Wednesday , 24 July 2013

Safe to speak: Securing freedom of information in media

by Jimmy Makhulo

CostaThe Media Council of Kenya recently set up a press freedom monitoring portal to record incidents of violence against journalists. Going through the portal, I am amazed at the high number of incidences reported; from the two Nation Media Group journalists who were attacked by the General Service Unit officers in Kibera to The Star journalist who was found dead in his house in Mombasa.  The Star journalist had received anonymous threats through text messages in connection with a story he worked on about the shipment and sale of fertilizer that had exceeded its expiry date.

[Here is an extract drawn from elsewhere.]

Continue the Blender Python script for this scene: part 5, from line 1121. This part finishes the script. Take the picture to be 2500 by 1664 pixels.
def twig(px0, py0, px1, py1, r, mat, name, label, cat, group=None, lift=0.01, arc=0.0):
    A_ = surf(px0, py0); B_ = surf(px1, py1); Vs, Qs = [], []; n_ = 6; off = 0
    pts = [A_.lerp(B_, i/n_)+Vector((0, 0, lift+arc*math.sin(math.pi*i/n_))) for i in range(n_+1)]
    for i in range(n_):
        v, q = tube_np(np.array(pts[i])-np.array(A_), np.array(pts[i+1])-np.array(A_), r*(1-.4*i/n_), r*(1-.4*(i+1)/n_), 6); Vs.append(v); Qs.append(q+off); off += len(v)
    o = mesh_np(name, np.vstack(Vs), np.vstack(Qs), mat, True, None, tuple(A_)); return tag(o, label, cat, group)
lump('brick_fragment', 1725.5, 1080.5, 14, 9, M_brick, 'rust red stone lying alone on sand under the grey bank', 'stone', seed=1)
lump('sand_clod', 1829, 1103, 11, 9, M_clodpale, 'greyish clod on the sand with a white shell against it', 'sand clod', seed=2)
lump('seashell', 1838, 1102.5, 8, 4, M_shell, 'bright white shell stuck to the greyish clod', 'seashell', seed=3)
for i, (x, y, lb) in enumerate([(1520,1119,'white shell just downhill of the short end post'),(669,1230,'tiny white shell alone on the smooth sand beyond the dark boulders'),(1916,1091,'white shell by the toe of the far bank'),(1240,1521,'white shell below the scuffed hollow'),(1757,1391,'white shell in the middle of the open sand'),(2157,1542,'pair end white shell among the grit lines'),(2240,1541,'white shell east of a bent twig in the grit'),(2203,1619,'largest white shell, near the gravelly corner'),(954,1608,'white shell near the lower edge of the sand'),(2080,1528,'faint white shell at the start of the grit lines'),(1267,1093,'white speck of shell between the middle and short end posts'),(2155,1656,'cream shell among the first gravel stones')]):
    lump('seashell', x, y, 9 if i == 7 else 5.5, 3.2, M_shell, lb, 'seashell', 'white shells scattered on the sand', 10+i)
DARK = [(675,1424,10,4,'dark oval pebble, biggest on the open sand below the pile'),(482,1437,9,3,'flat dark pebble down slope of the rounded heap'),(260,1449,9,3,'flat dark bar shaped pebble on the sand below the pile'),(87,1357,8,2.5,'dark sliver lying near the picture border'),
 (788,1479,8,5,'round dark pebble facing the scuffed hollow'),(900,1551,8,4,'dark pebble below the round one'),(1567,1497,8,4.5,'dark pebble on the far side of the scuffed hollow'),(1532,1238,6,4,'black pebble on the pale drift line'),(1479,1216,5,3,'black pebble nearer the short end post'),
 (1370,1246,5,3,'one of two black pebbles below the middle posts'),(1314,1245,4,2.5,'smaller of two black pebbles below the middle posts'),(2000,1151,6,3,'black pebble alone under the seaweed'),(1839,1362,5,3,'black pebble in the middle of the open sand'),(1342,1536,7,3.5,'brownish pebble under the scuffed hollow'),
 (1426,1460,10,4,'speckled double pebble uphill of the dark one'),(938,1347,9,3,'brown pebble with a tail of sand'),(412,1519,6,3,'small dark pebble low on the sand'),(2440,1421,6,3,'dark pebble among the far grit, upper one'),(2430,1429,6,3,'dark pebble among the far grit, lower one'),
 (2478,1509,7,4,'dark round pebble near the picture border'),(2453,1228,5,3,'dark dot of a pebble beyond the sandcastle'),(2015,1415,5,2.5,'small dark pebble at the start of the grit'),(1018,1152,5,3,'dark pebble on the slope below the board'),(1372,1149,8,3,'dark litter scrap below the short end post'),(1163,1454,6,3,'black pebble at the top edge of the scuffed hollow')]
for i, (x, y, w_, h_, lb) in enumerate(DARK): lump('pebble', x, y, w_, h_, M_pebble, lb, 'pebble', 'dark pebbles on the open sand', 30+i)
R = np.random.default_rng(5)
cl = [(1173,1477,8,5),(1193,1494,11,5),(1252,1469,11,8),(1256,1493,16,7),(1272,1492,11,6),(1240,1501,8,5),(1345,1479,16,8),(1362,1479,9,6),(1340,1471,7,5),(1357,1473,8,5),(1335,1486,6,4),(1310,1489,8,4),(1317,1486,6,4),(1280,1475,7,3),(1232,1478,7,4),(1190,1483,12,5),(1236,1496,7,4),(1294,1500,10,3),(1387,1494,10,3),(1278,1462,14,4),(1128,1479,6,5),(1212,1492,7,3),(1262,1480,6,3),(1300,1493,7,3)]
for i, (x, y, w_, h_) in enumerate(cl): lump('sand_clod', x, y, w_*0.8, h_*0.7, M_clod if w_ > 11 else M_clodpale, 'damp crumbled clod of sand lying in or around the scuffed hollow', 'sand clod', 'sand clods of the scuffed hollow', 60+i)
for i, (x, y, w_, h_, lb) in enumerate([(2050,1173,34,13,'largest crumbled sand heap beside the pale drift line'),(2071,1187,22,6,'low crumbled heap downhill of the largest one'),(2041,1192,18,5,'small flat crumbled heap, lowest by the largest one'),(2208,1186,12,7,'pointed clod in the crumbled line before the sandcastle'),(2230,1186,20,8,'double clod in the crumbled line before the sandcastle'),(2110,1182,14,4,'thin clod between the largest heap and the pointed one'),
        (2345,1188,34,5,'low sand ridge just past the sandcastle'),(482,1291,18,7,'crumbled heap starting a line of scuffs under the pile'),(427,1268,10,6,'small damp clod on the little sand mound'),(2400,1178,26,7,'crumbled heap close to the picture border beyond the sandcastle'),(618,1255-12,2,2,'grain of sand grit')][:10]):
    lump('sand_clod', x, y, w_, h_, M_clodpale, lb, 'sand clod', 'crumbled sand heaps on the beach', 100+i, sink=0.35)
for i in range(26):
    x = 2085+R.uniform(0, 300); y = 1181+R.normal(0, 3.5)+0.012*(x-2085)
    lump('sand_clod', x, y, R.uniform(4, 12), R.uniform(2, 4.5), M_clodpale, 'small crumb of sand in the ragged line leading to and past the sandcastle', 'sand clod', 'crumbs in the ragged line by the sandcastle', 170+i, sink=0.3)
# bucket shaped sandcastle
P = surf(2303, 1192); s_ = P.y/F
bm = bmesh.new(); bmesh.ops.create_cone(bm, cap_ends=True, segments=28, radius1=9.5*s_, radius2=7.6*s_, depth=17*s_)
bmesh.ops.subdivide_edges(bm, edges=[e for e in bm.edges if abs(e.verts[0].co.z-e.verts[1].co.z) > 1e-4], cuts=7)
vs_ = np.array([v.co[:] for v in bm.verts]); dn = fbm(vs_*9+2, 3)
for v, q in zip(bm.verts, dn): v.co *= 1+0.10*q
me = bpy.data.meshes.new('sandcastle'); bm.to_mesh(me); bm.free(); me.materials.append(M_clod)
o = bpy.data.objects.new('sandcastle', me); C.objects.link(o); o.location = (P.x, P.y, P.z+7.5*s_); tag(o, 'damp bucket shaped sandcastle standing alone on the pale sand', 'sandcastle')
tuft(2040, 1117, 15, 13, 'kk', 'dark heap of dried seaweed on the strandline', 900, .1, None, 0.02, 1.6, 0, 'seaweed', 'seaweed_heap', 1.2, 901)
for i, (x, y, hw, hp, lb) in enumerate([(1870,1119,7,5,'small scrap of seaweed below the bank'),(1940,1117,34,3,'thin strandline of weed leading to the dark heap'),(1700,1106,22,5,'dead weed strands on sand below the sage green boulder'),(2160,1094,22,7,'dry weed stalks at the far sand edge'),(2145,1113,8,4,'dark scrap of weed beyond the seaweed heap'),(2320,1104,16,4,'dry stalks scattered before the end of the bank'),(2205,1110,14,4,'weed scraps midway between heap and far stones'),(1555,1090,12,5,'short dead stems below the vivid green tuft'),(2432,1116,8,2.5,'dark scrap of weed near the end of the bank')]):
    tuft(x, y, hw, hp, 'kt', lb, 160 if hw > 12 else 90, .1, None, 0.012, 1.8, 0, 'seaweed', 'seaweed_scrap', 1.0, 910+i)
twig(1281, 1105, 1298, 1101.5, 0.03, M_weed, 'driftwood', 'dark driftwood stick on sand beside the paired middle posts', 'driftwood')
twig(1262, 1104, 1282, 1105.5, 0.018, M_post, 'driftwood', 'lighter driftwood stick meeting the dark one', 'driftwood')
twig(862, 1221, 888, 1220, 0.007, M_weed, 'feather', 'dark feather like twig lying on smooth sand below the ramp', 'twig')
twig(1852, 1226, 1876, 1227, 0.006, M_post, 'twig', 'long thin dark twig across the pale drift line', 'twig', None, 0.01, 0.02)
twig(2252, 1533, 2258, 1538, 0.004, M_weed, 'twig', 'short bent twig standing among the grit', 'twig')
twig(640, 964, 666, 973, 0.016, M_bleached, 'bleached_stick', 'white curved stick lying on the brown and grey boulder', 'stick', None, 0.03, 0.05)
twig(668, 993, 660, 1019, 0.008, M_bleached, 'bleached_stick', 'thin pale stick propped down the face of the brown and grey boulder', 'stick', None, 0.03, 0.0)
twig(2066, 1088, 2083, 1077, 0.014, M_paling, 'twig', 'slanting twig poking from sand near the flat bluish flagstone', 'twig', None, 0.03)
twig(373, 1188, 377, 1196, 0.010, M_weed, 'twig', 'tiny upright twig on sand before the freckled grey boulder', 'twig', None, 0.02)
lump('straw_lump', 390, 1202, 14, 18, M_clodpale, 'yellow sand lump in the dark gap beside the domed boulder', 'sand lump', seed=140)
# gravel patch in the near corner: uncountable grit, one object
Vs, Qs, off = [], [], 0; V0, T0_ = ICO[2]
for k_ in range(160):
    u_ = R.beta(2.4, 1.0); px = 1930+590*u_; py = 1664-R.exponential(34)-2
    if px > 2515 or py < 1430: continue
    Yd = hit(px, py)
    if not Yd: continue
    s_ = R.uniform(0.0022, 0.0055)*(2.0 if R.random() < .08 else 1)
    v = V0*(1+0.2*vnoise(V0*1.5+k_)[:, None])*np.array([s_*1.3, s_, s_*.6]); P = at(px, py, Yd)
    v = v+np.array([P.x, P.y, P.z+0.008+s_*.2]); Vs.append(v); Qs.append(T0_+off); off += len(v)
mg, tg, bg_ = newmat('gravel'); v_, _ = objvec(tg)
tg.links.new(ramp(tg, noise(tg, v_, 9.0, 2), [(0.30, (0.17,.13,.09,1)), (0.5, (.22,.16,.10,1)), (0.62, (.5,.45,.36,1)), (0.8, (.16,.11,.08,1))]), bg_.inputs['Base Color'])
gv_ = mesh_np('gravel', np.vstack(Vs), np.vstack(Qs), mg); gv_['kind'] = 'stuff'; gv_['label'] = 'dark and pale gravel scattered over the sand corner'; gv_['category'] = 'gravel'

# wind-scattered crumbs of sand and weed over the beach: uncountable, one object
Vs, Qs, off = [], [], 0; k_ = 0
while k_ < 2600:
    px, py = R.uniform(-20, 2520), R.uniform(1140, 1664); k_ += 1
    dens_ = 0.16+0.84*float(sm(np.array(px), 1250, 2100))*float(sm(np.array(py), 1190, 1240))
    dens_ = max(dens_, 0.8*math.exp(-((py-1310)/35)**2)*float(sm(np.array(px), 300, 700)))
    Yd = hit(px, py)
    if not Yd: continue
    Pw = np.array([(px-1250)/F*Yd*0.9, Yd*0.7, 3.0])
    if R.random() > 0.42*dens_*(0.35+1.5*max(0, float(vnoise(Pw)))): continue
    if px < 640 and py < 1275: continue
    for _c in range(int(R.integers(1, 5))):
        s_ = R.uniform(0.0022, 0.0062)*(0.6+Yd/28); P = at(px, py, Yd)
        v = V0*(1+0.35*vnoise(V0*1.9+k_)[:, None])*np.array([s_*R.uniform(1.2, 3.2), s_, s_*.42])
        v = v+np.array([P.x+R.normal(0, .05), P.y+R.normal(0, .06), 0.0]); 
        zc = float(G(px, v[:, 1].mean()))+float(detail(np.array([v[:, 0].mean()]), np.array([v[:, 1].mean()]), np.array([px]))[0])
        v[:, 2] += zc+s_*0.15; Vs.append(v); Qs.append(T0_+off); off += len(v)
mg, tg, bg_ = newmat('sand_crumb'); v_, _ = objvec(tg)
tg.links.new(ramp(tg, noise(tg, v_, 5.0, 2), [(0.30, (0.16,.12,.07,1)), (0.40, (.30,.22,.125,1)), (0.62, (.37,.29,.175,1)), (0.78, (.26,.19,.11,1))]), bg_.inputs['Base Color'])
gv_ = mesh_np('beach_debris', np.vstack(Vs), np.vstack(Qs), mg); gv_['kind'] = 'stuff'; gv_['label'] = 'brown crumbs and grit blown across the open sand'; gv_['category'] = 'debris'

Such attacks on journalists can be very damaging to media freedom as it may lead to a culture of self censorship. This therefore begs the question, how can journalists to stay safe in this increasingly unfriendly environment and avoid situations where they may be compromised by fear of being attacked?

From May 2-4 journalists from around the world gathered in a hall in San Jose, Costa Rica, to discuss the issue of the safety of journalists. Among the over a hundred journalists, was an Internews in Kenya trained journalist.

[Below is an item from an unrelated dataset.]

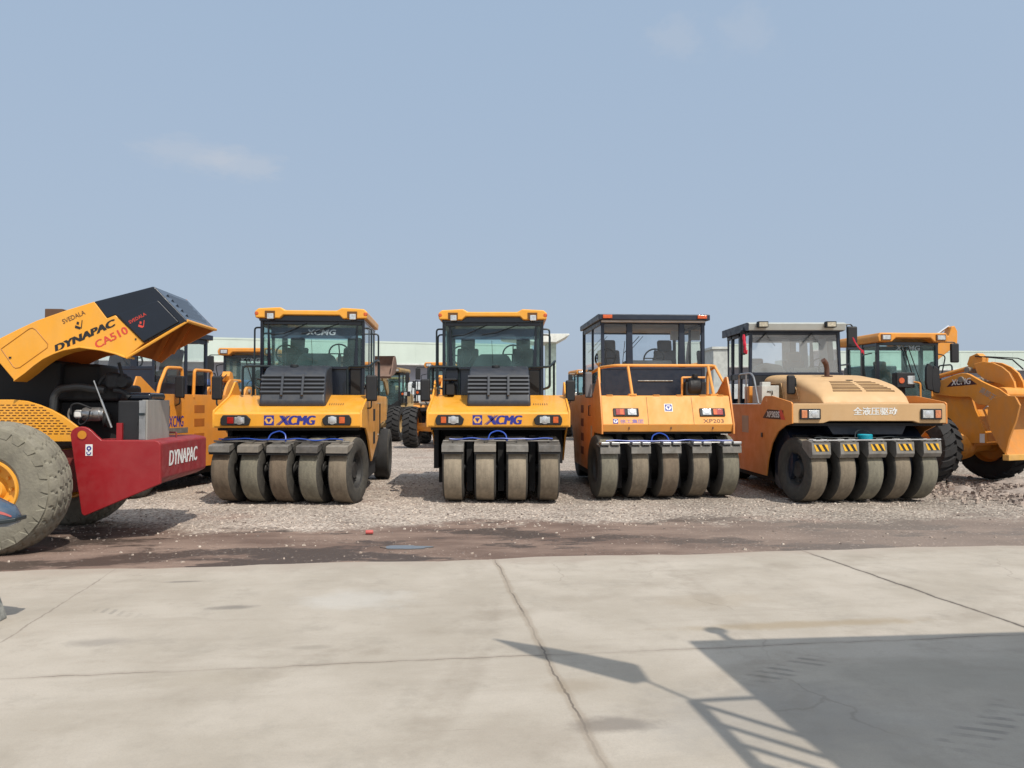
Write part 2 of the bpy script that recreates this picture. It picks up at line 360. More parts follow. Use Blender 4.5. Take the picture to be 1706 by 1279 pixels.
def gravel_material():
    m, nt, b = newmat('gravel'); L = nt.links
    pos, s, d = edge_coords(nt, None)
    vo = N(nt, 'ShaderNodeTexVoronoi', i_Scale=26.0); L.new(pos, vo.inputs['Vector'])
    vo2 = N(nt, 'ShaderNodeTexVoronoi', i_Scale=60.0); L.new(pos, vo2.inputs['Vector'])
    cr = N(nt, 'ShaderNodeValToRGB'); L.new(vo.outputs['Color'], cr.inputs[0])
    e = cr.color_ramp.elements; e[0].color = (.20, .15, .125, 1); e[1].color = (.72, .63, .55, 1)
    for p, c in ((.25, (.37, .30, .255, 1)), (.5, (.47, .395, .335, 1)), (.75, (.57, .49, .42, 1))):
        x = e.new(p); x.color = c
    fine = rng(nt, ns(nt, pos, 90, 3), .3, .7, .78, 1.12)
    big = rng(nt, ns(nt, pos, .8, 6), .3, .7, .84, 1.16)
    sc = N(nt, 'ShaderNodeVectorMath', operation='SCALE'); L.new(cr.outputs[0], sc.inputs[0]); L.new(M1(nt, 'MULTIPLY', fine, big), sc.inputs['Scale'])
    gap = rng(nt, vo.outputs['Distance'], .4, .8, 1.0, .6)
    sc2 = N(nt, 'ShaderNodeVectorMath', operation='SCALE'); L.new(sc.outputs[0], sc2.inputs[0]); L.new(gap, sc2.inputs['Scale'])
    # reddish dirt showing through in patches
    sc2b = N(nt, 'ShaderNodeMix', data_type='RGBA', blend_type='MULTIPLY'); L.new(rng(nt, s, -1.0, 6.0, 0, .8), sc2b.inputs[0]); L.new(sc2.outputs[0], sc2b.inputs[6]); sc2b.inputs[7].default_value = (.74, .75, .74, 1)
    red = rng(nt, ns(nt, pos, .55, 7, .65), .54, .72, 0, .75)
    col = mixc(nt, red, sc2b.outputs[2], (.27, .175, .14))
    # strip of damp earth along the concrete
    wob = M1(nt, 'MULTIPLY_ADD', ns(nt, pos, .42, 7, .66), 4.2, -2.1)
    wob2 = M1(nt, 'MULTIPLY_ADD', ns(nt, pos, 3.2, 5, .7), .8, -.4)
    dd = M1(nt, 'ADD', M1(nt, 'ADD', d, wob), wob2)
    mud = rng(nt, M1(nt, 'ADD', dd, rng(nt, s, 1.0, 5.0, 0, .55)), 2.25, 2.75, 1, 0)
    streak = N(nt, 'ShaderNodeCombineXYZ'); L.new(M1(nt, 'MULTIPLY', s, .42), streak.inputs[0]); L.new(M1(nt, 'MULTIPLY', d, .95), streak.inputs[1])
    mcol = mixc(nt, rng(nt, ns(nt, streak.outputs[0], 1.6, 6, .6), .36, .66), (.115, .074, .058), (.225, .158, .125))
    wet = rng(nt, ns(nt, streak.outputs[0], 1.0, 8, .66), .50, .545)
    mcol = mixc(nt, wet, mcol, (.066, .047, .038))
    mcol = mixc(nt, rng(nt, s, .5, 5.0, 0, .6), mcol, (.20, .165, .14))
    grit = M1(nt, 'MULTIPLY', rng(nt, ns(nt, pos, 22, 4, .7), .60, .66), M1(nt, 'ADD', rng(nt, ns(nt, pos, 1.3, 4), .4, .65, 0, .9), rng(nt, s, 1.0, 5.0, 0, .4)))
    mcol = mixc(nt, grit, mcol, (.42, .35, .30))
    col = mixc(nt, mud, col, mcol)
    L.new(col, b.inputs['Base Color'])
    L.new(M1(nt, 'SUBTRACT', .95, M1(nt, 'MULTIPLY', M1(nt, 'MULTIPLY', wet, mud), .35)), b.inputs['Roughness'])
    h = M1(nt, 'ADD', M1(nt, 'MULTIPLY', vo.outputs['Distance'], -1.0), M1(nt, 'MULTIPLY', vo2.outputs['Distance'], -.4))
    h = M1(nt, 'MULTIPLY', h, M1(nt, 'SUBTRACT', 1.0, M1(nt, 'MULTIPLY', mud, .82)))
    bp = N(nt, 'ShaderNodeBump', i_Strength=.9, i_Distance=.03); L.new(h, bp.inputs['Height']); L.new(bp.outputs[0], b.inputs['Normal'])
    return m
M_GRAV = gravel_material()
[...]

“Never had I thought I would ever get to that part of the world, but who knew that a simple training on vasectomy and maternal health at the Internews offices in Nairobi could get me that far?” said KTN’s Saida Swaleh after attending the conference.

She attended the conference after receiving communication from the Internews office in Washington about being awarded a fully paid trip to attend the world press freedom celebrations.

“I was very happy. Being the only Kenyan and Internews alumni I was more than happy to represent the organization that I work for and more importantly, Internews,” said an excited Saida.

Driven by the deaths of around 600 journalists over the past decade, this year’s conference was on the theme:  Safe to speak: securing freedom of expression in all media. As a journalism trainer with Internews in Kenya, I cannot underestimate the importance of freedom of the media as this is a key driving force to commitment to democracy, good governance and accountability. Equipping journalists with information on how to stay safe in their line of duty should therefore be a priority as this will go a long way in securing their safety and reduce instances of self censorship due to fear of being attacked.

Journalists continue to do an incredible job of informing the public and are often expected to speak without fear but this can only happen in an environment where they are not intimidated as a result of their stories and that their safety is guaranteed.

“I also attended training on physical security. Here we had a first aid crash course and basic things, which can do to protect our lives. A true eye-opener I must say,” says Saida.

Saida now knows very well what she is expected to do when under attack while covering a story, but how many other journalists have this vital information . Do our media houses have measures in place to ensure their journalists are equipped with this information on how to stay safe during attacks?

Because they help in ensuring transparency and accountability in public affairs, journalists will continuously be targets of violence and therefore equipping them with information on how to stay safe should be a priority of any media organization and this will ensure they are safe to speak.